Common reasons Drive links fail
Most broken Drive links are not technical failures. They are permission mismatches, account mismatches, or file-management mistakes. When a recipient says the link does not work, I check the access path first before I assume anything is wrong with the file itself.
| What you see | Likely cause | What I check first |
|---|---|---|
| Request access screen | The file is still restricted, or the recipient is signed into the wrong account. | General access, invited email address, and account identity. |
| It opens for you but not for others | You are viewing it through your own signed-in permissions. | Test the link in a private window or a different browser profile. |
| Someone can edit when they should only view | The role is too broad, or the folder grants broader inherited access. | Downgrade the role and inspect the parent folder. |
| An older link stopped working | The file was deleted, replaced, or access was removed. | Keep one canonical file in place and resend the current link. |
One detail that trips people up: moving a file usually does not matter nearly as much as deleting it and creating a new one. If you replace the asset instead of updating the same file, the link continuity can change with it. When I need to keep a stable link, I keep one source file alive and version the content inside the filename or the folder structure instead.

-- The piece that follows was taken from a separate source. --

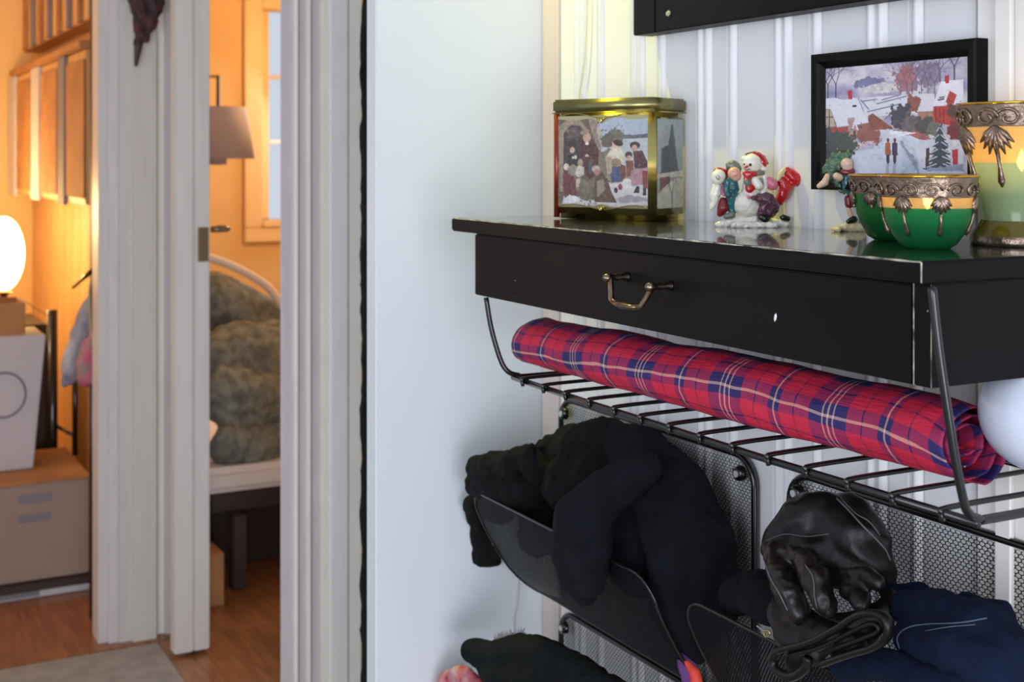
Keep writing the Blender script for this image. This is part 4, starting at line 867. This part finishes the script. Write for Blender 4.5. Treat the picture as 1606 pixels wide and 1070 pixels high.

That is why I test important links as if I were the recipient, not the owner. It takes less than a minute and saves far more time than handling a broken handoff later. For video teams in particular, that habit is worth keeping.
A workflow that works for video teams and client approvals
For creative work, I like sharing to feel boring. Boring is good here because it means the link is predictable, the access is clear, and nobody has to guess whether they are looking at the latest export or an outdated draft.
- Upload one canonical file and give it a clear version name.
- Use Commenter for review drafts when feedback matters.
- Use Viewer for final delivery when people only need to watch or download.
- Use a folder link only when the recipient really needs the whole package.
- Keep sensitive cuts off Anyone with the link until external access is genuinely needed.
- If your account supports it, set an expiry date for temporary review access.
- Include a short note with what changed and what timestamp or section needs attention.
For UK teams or international clients, I also add the deadline in GMT or BST so there is no ambiguity about review timing. That sounds minor, but it keeps feedback cycles cleaner when multiple time zones are involved. A clear link plus a clear deadline is usually enough to keep the whole process moving.
That workflow is especially useful when a Drive link sits inside a website, production brief, or client approval thread, because the file can be revisited without extra explanation every time.
The final check I use before sending a Drive link
- I open the link in a private browser window.
- I confirm the recipient has the correct role and not more access than needed.
- I check whether the file is inheriting stricter folder permissions.
- I make sure the file name tells the reader exactly what version they are opening.
- I remove or reduce access when the project is finished.
If those checks pass, the link is ready. That is usually all it takes to turn a Drive file into a clean, dependable web handoff instead of a support issue waiting to happen. The best Drive links are not the ones that look clever; they are the ones that open for the right people, do the right thing, and stay under control until you decide otherwise.